* Given records
====================

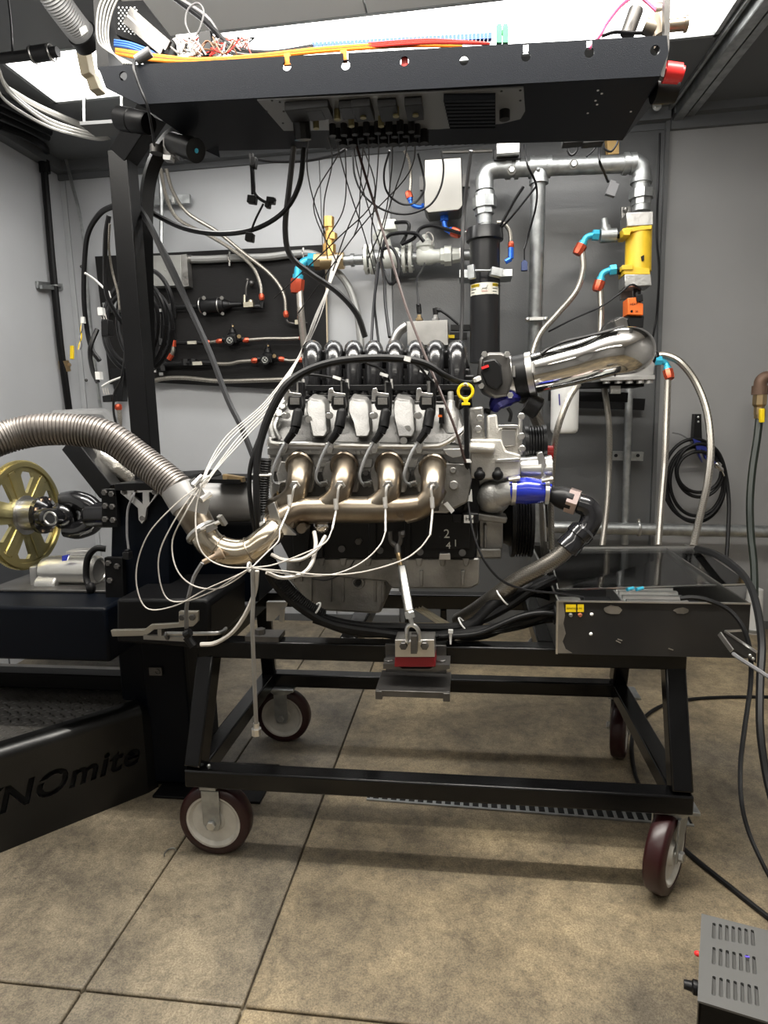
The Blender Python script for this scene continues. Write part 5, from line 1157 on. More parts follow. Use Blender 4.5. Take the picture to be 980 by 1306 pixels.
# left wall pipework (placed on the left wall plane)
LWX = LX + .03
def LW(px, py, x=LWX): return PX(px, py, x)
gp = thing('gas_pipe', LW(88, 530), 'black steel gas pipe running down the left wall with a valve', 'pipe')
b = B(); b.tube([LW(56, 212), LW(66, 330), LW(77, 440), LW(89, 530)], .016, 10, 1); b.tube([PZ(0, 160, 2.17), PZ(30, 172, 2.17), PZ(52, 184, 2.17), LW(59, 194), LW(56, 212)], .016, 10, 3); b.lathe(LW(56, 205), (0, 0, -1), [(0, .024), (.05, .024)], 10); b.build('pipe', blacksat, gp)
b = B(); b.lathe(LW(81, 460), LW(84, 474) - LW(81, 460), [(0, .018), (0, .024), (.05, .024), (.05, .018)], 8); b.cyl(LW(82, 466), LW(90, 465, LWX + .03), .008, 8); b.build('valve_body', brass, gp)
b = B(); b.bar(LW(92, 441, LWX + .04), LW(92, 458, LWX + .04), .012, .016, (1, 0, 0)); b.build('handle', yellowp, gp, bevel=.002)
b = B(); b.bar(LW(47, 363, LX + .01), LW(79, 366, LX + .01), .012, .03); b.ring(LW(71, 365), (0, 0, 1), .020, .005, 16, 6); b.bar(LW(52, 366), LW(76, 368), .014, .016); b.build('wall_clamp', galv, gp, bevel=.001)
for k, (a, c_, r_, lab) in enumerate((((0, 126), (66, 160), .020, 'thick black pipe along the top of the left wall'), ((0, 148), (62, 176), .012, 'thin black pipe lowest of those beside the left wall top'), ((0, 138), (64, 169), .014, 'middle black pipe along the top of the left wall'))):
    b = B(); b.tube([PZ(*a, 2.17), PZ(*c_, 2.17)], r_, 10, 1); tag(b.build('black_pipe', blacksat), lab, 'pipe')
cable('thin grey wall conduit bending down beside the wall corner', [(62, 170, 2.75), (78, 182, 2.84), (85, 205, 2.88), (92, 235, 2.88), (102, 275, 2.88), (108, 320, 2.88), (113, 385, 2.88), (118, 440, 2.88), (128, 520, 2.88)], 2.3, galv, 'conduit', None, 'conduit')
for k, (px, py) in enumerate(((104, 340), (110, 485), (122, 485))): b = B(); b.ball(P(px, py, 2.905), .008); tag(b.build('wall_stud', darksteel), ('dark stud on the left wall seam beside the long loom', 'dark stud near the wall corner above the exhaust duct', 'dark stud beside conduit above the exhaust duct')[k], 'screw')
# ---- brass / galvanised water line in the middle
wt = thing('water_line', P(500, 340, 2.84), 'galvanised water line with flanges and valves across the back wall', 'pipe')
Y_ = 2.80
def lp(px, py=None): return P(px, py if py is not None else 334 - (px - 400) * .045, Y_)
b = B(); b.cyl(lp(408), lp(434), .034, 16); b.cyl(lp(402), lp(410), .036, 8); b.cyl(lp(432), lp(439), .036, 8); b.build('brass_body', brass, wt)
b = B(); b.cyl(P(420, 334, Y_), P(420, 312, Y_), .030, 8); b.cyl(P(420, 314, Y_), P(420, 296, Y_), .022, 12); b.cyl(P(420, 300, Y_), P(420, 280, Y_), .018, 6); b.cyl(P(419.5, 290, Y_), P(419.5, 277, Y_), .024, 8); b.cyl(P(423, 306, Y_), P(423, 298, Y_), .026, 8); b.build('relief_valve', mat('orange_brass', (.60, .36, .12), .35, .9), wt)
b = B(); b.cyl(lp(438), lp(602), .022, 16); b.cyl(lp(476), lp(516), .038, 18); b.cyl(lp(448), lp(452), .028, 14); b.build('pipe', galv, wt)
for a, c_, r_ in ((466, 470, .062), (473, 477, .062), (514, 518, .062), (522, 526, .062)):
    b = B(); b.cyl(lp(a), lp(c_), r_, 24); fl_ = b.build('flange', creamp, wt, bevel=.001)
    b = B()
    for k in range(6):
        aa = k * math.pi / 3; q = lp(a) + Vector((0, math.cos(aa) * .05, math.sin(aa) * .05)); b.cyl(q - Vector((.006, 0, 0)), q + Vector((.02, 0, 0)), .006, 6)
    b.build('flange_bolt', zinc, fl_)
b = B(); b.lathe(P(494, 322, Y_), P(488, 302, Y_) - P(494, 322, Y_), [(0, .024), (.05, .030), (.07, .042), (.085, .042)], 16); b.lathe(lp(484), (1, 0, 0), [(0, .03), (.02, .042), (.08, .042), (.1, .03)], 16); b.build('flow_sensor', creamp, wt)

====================

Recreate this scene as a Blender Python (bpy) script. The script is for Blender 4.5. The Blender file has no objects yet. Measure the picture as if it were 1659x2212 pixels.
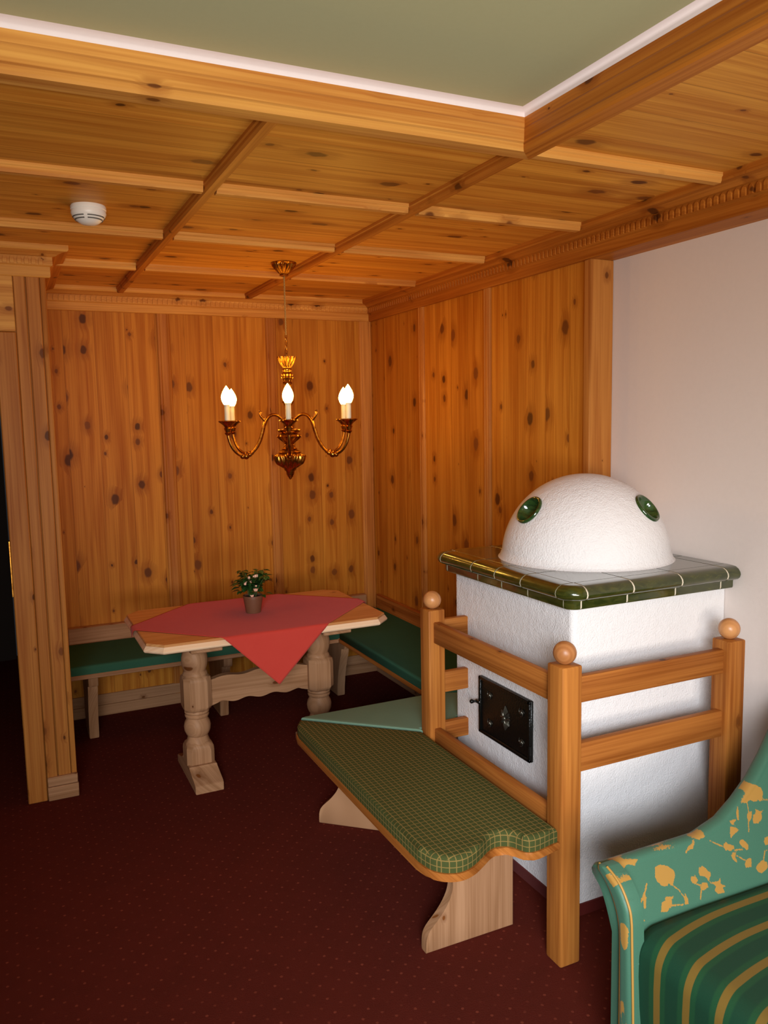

====================

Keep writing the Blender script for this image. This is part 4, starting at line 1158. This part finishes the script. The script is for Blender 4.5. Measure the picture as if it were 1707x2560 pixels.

====================

* Your instructions
Pick out every line of the listing containing the word "this", and show those lines.

* Expected answer
The Blender Python script for this scene continues. Write part 5, from line 1157 on. More parts follow. Use Blender 4.5. Take the picture to be 980 by 1306 pixels.
Recreate this scene as a Blender Python (bpy) script. The script is for Blender 4.5. The Blender file has no objects yet. Measure the picture as if it were 1659x2212 pixels.
Keep writing the Blender script for this image. This is part 4, starting at line 1158. This part finishes the script. The script is for Blender 4.5. Measure the picture as if it were 1707x2560 pixels.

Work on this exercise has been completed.